◆ Your objective
What follows is a listing to be transcribed exactly.

◆ Data excerpt
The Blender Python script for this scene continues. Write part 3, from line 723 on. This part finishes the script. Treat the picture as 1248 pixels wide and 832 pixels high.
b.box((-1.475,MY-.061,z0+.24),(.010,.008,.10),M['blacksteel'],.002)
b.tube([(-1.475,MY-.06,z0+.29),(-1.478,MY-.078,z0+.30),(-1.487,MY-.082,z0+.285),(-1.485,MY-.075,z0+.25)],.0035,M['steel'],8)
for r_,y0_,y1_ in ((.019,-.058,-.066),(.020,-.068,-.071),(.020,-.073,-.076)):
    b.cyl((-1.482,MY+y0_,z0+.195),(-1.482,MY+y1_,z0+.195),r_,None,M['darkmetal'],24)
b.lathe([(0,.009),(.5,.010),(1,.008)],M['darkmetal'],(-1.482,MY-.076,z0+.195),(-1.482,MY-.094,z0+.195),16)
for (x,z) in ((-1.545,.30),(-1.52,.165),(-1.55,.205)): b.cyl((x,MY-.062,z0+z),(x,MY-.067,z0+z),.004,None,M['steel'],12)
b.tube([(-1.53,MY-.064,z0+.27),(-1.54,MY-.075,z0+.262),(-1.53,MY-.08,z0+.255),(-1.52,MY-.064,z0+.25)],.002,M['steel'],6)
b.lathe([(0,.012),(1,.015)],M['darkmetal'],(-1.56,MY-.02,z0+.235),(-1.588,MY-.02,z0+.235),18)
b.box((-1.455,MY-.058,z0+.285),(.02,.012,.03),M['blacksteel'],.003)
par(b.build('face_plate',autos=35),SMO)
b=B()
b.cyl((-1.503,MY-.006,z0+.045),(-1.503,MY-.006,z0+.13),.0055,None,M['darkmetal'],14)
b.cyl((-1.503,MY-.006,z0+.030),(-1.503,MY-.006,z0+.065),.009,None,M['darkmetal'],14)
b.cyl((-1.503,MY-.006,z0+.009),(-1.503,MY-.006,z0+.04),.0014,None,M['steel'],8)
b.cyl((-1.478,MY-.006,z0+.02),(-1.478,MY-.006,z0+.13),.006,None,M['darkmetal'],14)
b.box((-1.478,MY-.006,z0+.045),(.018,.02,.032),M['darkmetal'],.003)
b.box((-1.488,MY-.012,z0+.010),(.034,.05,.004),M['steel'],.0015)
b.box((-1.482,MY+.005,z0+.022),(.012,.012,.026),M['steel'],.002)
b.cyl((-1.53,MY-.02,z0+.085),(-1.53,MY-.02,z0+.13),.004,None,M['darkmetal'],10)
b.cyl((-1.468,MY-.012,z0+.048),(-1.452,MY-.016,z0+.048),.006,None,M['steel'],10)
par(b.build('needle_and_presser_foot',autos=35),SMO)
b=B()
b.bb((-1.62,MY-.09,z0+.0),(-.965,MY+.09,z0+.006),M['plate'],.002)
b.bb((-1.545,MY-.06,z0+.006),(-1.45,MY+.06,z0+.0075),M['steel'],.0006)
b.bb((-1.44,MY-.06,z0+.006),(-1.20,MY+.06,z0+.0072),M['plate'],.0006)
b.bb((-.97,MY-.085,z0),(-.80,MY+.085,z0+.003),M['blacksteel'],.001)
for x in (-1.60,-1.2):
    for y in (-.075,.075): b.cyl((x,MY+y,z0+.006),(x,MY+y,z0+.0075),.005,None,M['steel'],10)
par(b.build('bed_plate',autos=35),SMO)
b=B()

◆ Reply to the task
The Blender Python script for this scene continues. Write part 3, from line 723 on. This part finishes the script. Treat the picture as 1248 pixels wide and 832 pixels high.
b.box((-1.475,MY-.061,z0+.24),(.010,.008,.10),M['blacksteel'],.002)
b.tube([(-1.475,MY-.06,z0+.29),(-1.478,MY-.078,z0+.30),(-1.487,MY-.082,z0+.285),(-1.485,MY-.075,z0+.25)],.0035,M['steel'],8)
for r_,y0_,y1_ in ((.019,-.058,-.066),(.020,-.068,-.071),(.020,-.073,-.076)):
    b.cyl((-1.482,MY+y0_,z0+.195),(-1.482,MY+y1_,z0+.195),r_,None,M['darkmetal'],24)
b.lathe([(0,.009),(.5,.010),(1,.008)],M['darkmetal'],(-1.482,MY-.076,z0+.195),(-1.482,MY-.094,z0+.195),16)
for (x,z) in ((-1.545,.30),(-1.52,.165),(-1.55,.205)): b.cyl((x,MY-.062,z0+z),(x,MY-.067,z0+z),.004,None,M['steel'],12)
b.tube([(-1.53,MY-.064,z0+.27),(-1.54,MY-.075,z0+.262),(-1.53,MY-.08,z0+.255),(-1.52,MY-.064,z0+.25)],.002,M['steel'],6)
b.lathe([(0,.012),(1,.015)],M['darkmetal'],(-1.56,MY-.02,z0+.235),(-1.588,MY-.02,z0+.235),18)
b.box((-1.455,MY-.058,z0+.285),(.02,.012,.03),M['blacksteel'],.003)
par(b.build('face_plate',autos=35),SMO)
b=B()
b.cyl((-1.503,MY-.006,z0+.045),(-1.503,MY-.006,z0+.13),.0055,None,M['darkmetal'],14)
b.cyl((-1.503,MY-.006,z0+.030),(-1.503,MY-.006,z0+.065),.009,None,M['darkmetal'],14)
b.cyl((-1.503,MY-.006,z0+.009),(-1.503,MY-.006,z0+.04),.0014,None,M['steel'],8)
b.cyl((-1.478,MY-.006,z0+.02),(-1.478,MY-.006,z0+.13),.006,None,M['darkmetal'],14)
b.box((-1.478,MY-.006,z0+.045),(.018,.02,.032),M['darkmetal'],.003)
b.box((-1.488,MY-.012,z0+.010),(.034,.05,.004),M['steel'],.0015)
b.box((-1.482,MY+.005,z0+.022),(.012,.012,.026),M['steel'],.002)
b.cyl((-1.53,MY-.02,z0+.085),(-1.53,MY-.02,z0+.13),.004,None,M['darkmetal'],10)
b.cyl((-1.468,MY-.012,z0+.048),(-1.452,MY-.016,z0+.048),.006,None,M['steel'],10)
par(b.build('needle_and_presser_foot',autos=35),SMO)
b=B()
b.bb((-1.62,MY-.09,z0+.0),(-.965,MY+.09,z0+.006),M['plate'],.002)
b.bb((-1.545,MY-.06,z0+.006),(-1.45,MY+.06,z0+.0075),M['steel'],.0006)
b.bb((-1.44,MY-.06,z0+.006),(-1.20,MY+.06,z0+.0072),M['plate'],.0006)
b.bb((-.97,MY-.085,z0),(-.80,MY+.085,z0+.003),M['blacksteel'],.001)
for x in (-1.60,-1.2):
    for y in (-.075,.075): b.cyl((x,MY+y,z0+.006),(x,MY+y,z0+.0075),.005,None,M['steel'],10)
par(b.build('bed_plate',autos=35),SMO)
b=B()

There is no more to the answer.